#### WRITTEN REQUEST:
Only the lines from the start of the data below through the line that contains "('-', cone(TB(1116, 1268, cY" are to be copied, exactly and without pictures.
++++ DATA RECORDS
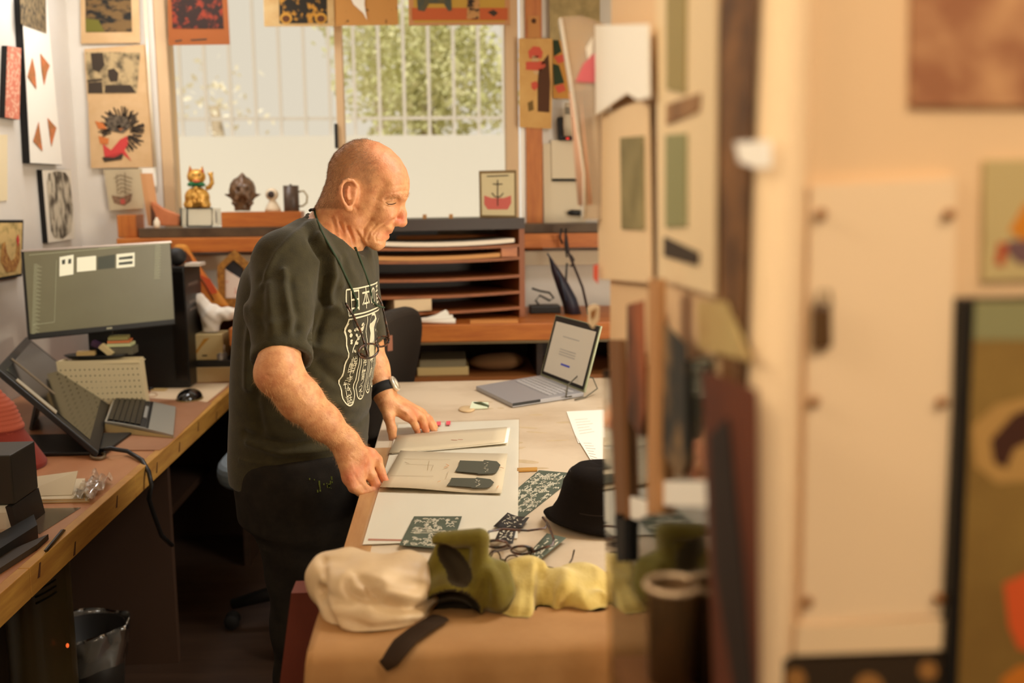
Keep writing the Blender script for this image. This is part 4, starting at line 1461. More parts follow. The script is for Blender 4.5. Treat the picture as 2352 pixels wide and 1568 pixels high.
# olive cap: folded crown standing up, hollow dark mouth towards the camera, peak to the right
M_olive = mat('olive_canvas', (112, 100, 34), .9, c2=(98, 84, 28), scale=30, bump=.25, bscale=350, spec=.1, sheen=.2)
cY = 1.39
pc = [('+', cone(TB(1010, 1240, cY), TB(1100, 1234, cY), .012, .0135), 0), ('+', cone(TB(1104, 1238, cY), TB(1098, 1350, cY - .01), .0125, .014), .006), ('+', cone(TB(1020, 1258, cY + .025), TB(1005, 1350, cY + .02), .014, .03), .012),
      ('+', cone(TB(1070, 1270, cY + .03), TB(1060, 1370, cY + .02), .026, .04), .012), ('+', elli(TB(1035, 1372, cY), (.044, .055, .040)), .014), ('+', cone(TB(1093, 1340, cY - .01), TB(1086, 1400, cY - .03), .014, .015), .010),
      ('+', elli(TB(1132, 1345, cY), (.028, .045, .046), R3(0, -.45, 0)), .008), ('+', cone(TB(1150, 1310, cY), TB(1166, 1352, cY - .02), .014, .010), .01),
      ('-', elli(TB(1036, 1416, cY - .05), (.041, .06, .034)), .005), ('-', elli(TB(1034, 1300, cY - .03), (.036, .055, .018), R3(0, .75, 0)), .004),
      ('-', cone(TB(1116, 1268, cY - .03), TB(1112, 1380, cY - .045), .006, .011), .006)]


def squash(V, N):
    for pts, r, a in [([(1000, 1240), (1050, 1232), (1100, 1228)], .006, .003), ([(1090, 1250), (1092, 1300), (1085, 1360)], .006, .003), ([(985, 1360), (1035, 1345), (1085, 1365)], .005, .003), ([(1120, 1300), (1165, 1330), (1150, 1390)], .006, .002)]:
        V = stroke(V, N, [TB(x, y, cY - .04) for x, y in pts], r * 3, a)
    V[:, 2] = np.maximum(V[:, 2], zl + .001)
    return V


t = thing('olive_cap', 'crumpled olive green canvas cap with its dark mouth towards us', 'cap', TB(1045, 1420, cY) * [1, 1, 0] + [0, 0, TZ])
cap_ = blob('cap_shell', None, None, pc, (-.1, 1.30, .88), (.2, 1.56, 1.1), .0024, M_olive, squash, 2, t)
cap_.data.materials.append(mat('cap_lining_shade', (58, 46, 26), .9))  # dark lining colour, also painted shade inside the fold
_c = np.zeros(len(cap_.data.polygons) * 3)
cap_.data.polygons.foreach_get('center', _c)
_c = _c.reshape(-1, 3)
_e1 = elli(TB(1034, 1300, cY - .03), (.037, .056, .0185), R3(0, .75, 0))(_c)
_e2 = elli(TB(1036, 1416, cY - .05), (.0415, .061, .0345))(_c)
cap_.data.polygons.foreach_set('material_index', ((_e1 < .001) | (_e2 < .001)).astype(np.int32))
MB().grid(lambda u, v: Vector(TB(1036 + 56 * math.cos(PI * u), 1416 - 42 * math.sin(PI * u), cY - .048 + .03 * v)), 16, 2, thick=(0, 0, .001)).build('sweatband', mat('dark_lining', (44, 34, 24), .9), t)
M_yellow = mat('yellow_towelling', (206, 182, 106), .95, c2=(190, 164, 88), scale=30, bump=.3, bscale=260, spec=.1, sheen=.3)
yY = 1.41
py_ = [('+', cone(TB(1196, 1318, yY + .03), TB(1176, 1405, yY - .04), .026, .020), 0), ('+', cone(TB(1226, 1316, yY + .03), TB(1212, 1414, yY - .05), .024, .017), .016), ('+', cone(TB(1158, 1410, yY - .05), TB(1210, 1424, yY - .06), .010, .011), .010),
       ('+', elli(TB(1285, 1362, yY), (.040, .055, .034)), .004), ('+', elli(TB(1335, 1345, yY + .03), (.045, .055, .032)), .010), ('+', cone(TB(1266, 1336, yY + .01), TB(1252, 1405, yY - .03), .017, .013), .006), ('+', elli(TB(1352, 1385, yY - .02), (.034, .045, .022)), .008), ('+', cone(TB(1290, 1405, yY - .03), TB(1380, 1372, yY - .03), .012, .012), .006)]


def ruff(V, N):
    for pts, r, a in [([(1160, 1380), (1200, 1330), (1240, 1310)], .008, -.004), ([(1255, 1400), (1265, 1350), (1300, 1315)], .007, -.007), ([(1290, 1385), (1330, 1340), (1370, 1340)], .008, -.005), ([(1205, 1420), (1225, 1360), (1235, 1320)], .006, .005), ([(1240, 1310), (1250, 1350), (1230, 1420)], .010, -.006), ([(1260, 1335), (1300, 1340), (1330, 1370)], .012, .005), ([(1300, 1400), (1350, 1395), (1385, 1375)], .010, -.006), ([(1170, 1330), (1190, 1370), (1180, 1410)], .012, .004)]:
        V = stroke_xz(V, N, [TB(x, y, yY - .04) for x, y in pts], r, a * 1.3)
    V = V + (.0012 * np.sin(V[:, 0] * 90 + V[:, 1] * 60) * np.sin(V[:, 2] * 80 + V[:, 1] * 70 - V[:, 0] * 40))[:, None] * N
    V[:, 2] = np.maximum(V[:, 2], zl + .001)
    return V


blob('yellow_cloth', 'rumpled pale yellow cloth between the olive cap and the partition', 'cloth', py_, (.02, 1.32, .88), (.3, 1.6, 1.05), .0035, M_yellow, ruff, 2)
MB().tube([pZ(1010, 1418, zl + .006), pZ(965, 1446, zl + .006), pZ(930, 1472, zl + .006), TB(915, 1492, 1.236), TB(895, 1520, 1.222), TB(880, 1530, 1.218)], [.016, .017, .016, .015, .014, .012], 8, flat=.25).build('strap', mat('dark_webbing', (46, 31, 17), .9, spec=.1), None, label='dark webbing strap hanging over the near table edge below the cap', category='strap')

# ================================================================== WORN THINGS: glasses on a cord, wristwatch


def on_shirt(px, py, off=.004, Yd=2.25):
    d = ray(px, py).normalized()
    h = bvh.ray_cast(CAM, d)
    hb_ = h[0] - d * off if h[0] else None
    return hb_ if hb_ is not None else pY(px, py, Yd)


C2 = lambda x, y: (520 + x / 4.612, 600 + y / 4.612)
M_cord = mat('green_cord', (44, 62, 40), .8)


def on_body(px, py, off=.003):
    d = ray(px, py).normalized()
    hs = [h for h in (bvb.ray_cast(CAM, d), bvh.ray_cast(CAM, d)) if h[0]]
    return min(hs, key=lambda h: h[3])[0] - d * off if hs else pY(px, py, 2.2)


def along(pts, n=6, off=.003):
    return [on_body(a[0] + (b[0] - a[0]) * k / n, a[1] + (b[1] - a[1]) * k / n, off) for a, b in zip(pts[:-1], pts[1:]) for k in range(n)]


t = thing('hanging_eyeglasses', 'tortoiseshell eyeglasses hanging on a green cord against the t-shirt', 'eyeglasses', (-.15, 2.2, 1.2))
P1, P2 = Vector(pY(845, 817, 2.155)), Vector(pY(893, 773, 2.30))
near = along([(722, 481), (724, 492), (731, 512), (741, 536), (752, 556), (766, 580), C2(1190, 0)]) + [on_shirt(*C2(1190, 0)), on_shirt(*C2(1255, 140)), on_shirt(*C2(1320, 270)), on_shirt(*C2(1385, 430), .006), on_shirt(*C2(1378, 500), .008), on_shirt(*C2(1335, 548), .008)]
MB().tube(near, .0024, 6).build('cord', M_cord, t)
far = along([(816, 568), (822, 582), C2(1425, 0)]) + [on_shirt(*C2(1425, 0)), on_shirt(*C2(1510, 230)), on_shirt(*C2(1545, 420), .006), Vector(pY(*C2(1600, 470), 2.28)), Vector(pY(*C2(1670, 490), 2.31))]
MB().tube(far, .0024, 6).build('cord', M_cord, t)
MB().tube([on_body(722, 481), on_body(713, 482), Vector(pY(712, 483, 2.24))], .0035, 6).build('cord_clip', M_black, t)
MB().tube([on_shirt(*C2(1262, 440), .012), on_shirt(*C2(1300, 505), .014), on_shirt(*C2(1340, 565), .016), on_shirt(*C2(1420, 740), .02), on_shirt(*C2(1465, 870), .024), P1], [.0022, .0028, .0026, .0024, .0026, .003], 6).build('temple', M_tort, t)
MB().tube([Vector(pY(*C2(1475, 265), 2.29)), Vector(pY(*C2(1580, 330), 2.30)), Vector(pY(*C2(1640, 430), 2.31)), Vector(pY(*C2(1680, 590), 2.31)), P2], [.0022, .0028, .0026, .0024, .003], 6).build('temple', M_tort, t)


def lens_ring(c, a, b, n=18):
    return [Vector(c) + Vector(a) * math.cos(2 * PI * i / n) + Vector(b) * (math.sin(2 * PI * i / n) * (1 if math.sin(2 * PI * i / n) > 0 else 1.15)) for i in range(n)]


for (cx, cy), (ax_, ay_), (bx_, by_), Y_ in (((846, 806), (23, -6), (3, 16), 2.17), ((878, 784), (15, -5), (3, 11), 2.285)):
    rg = [pY(cx + ax_ * math.cos(k * PI / 10) + bx_ * math.sin(k * PI / 10), cy + ay_ * math.cos(k * PI / 10) + by_ * math.sin(k * PI / 10), Y_ + .03 * math.cos(k * PI / 10)) for k in range(20)]
    MB().tube(rg, .0023, 6, True).build('lens_rim', M_tort, t)
    MB().add([sum(rg, Vector()) / 20] + rg, [(0, i + 1, (i + 1) % 20 + 1) for i in range(20)]).build('lens', MATS['lens_glass'], t)
MB().tube([pY(868, 797, 2.20), pY(869, 792, 2.225), pY(866, 787, 2.25)], .0026, 6).build('bridge', M_tort, t)
MB().tube([P1, pY(838, 818, 2.16), pY(828, 812, 2.15)], .0028, 6).build('end_piece', M_tort, t)
MB().tube([P2, pY(893, 780, 2.31)], .003, 6).build('end_piece', M_tort, t)
wd = Vector(WL_) - Vector(A3(858, 845, 2.50))
wc = Vector(WL_) - wd.normalized() * .004
rot = wd.to_track_quat('Z', 'Y').to_matrix()
t = thing('wristwatch', 'wristwatch with black strap and pale case on the left wrist', 'watch', wc)
MB().lathe([(.0275, -.012), (.0335, -.012), (.0335, .012), (.0275, .012), (.0275, -.012)], wc, 28, rot).build('strap', M_blackm, t)
od = Vector((.86, -.1, .5))
od = (od - wd.normalized() * od.dot(wd.normalized())).normalized()
r2 = od.to_track_quat('Z', 'Y').to_matrix()
MB().lathe([(.001, 0), (.019, 0), (.020, .003), (.020, .008), (.017, .010), (.001, .010)], wc + od * .029, 24, r2).build('case', mat('watch_steel', (226, 216, 196), .3, metal=.5), t)
MB().lathe([(.001, .0), (.016, .0), (.001, .0008)], wc + od * .0392, 20, r2).build('dial', mat('watch_dial', (214, 204, 180), .3), t)
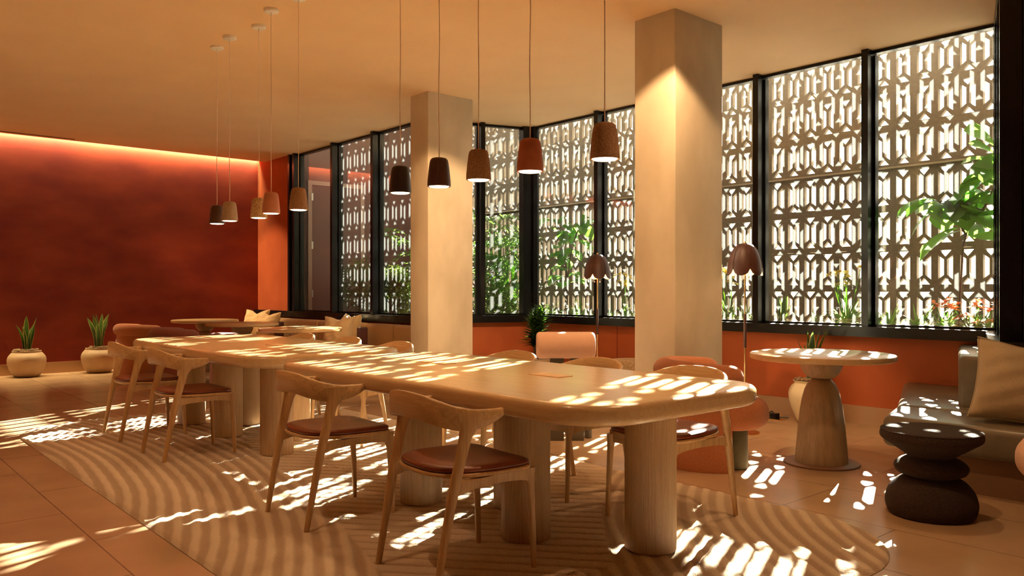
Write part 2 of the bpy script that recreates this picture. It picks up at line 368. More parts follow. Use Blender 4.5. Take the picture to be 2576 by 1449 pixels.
++++++++
#### TASK SOLUTION:
Keep writing the Blender script for this image. This is part 4, starting at line 1461. More parts follow. The script is for Blender 4.5. Treat the picture as 2352 pixels wide and 1568 pixels high.
# olive cap: folded crown standing up, hollow dark mouth towards the camera, peak to the right
M_olive = mat('olive_canvas', (112, 100, 34), .9, c2=(98, 84, 28), scale=30, bump=.25, bscale=350, spec=.1, sheen=.2)
cY = 1.39
pc = [('+', cone(TB(1010, 1240, cY), TB(1100, 1234, cY), .012, .0135), 0), ('+', cone(TB(1104, 1238, cY), TB(1098, 1350, cY - .01), .0125, .014), .006), ('+', cone(TB(1020, 1258, cY + .025), TB(1005, 1350, cY + .02), .014, .03), .012),
      ('+', cone(TB(1070, 1270, cY + .03), TB(1060, 1370, cY + .02), .026, .04), .012), ('+', elli(TB(1035, 1372, cY), (.044, .055, .040)), .014), ('+', cone(TB(1093, 1340, cY - .01), TB(1086, 1400, cY - .03), .014, .015), .010),
      ('+', elli(TB(1132, 1345, cY), (.028, .045, .046), R3(0, -.45, 0)), .008), ('+', cone(TB(1150, 1310, cY), TB(1166, 1352, cY - .02), .014, .010), .01),
      ('-', elli(TB(1036, 1416, cY - .05), (.041, .06, .034)), .005), ('-', elli(TB(1034, 1300, cY - .03), (.036, .055, .018), R3(0, .75, 0)), .004),
      ('-', cone(TB(1116, 1268, cY - .03), TB(1112, 1380, cY - .045), .006, .011), .006)]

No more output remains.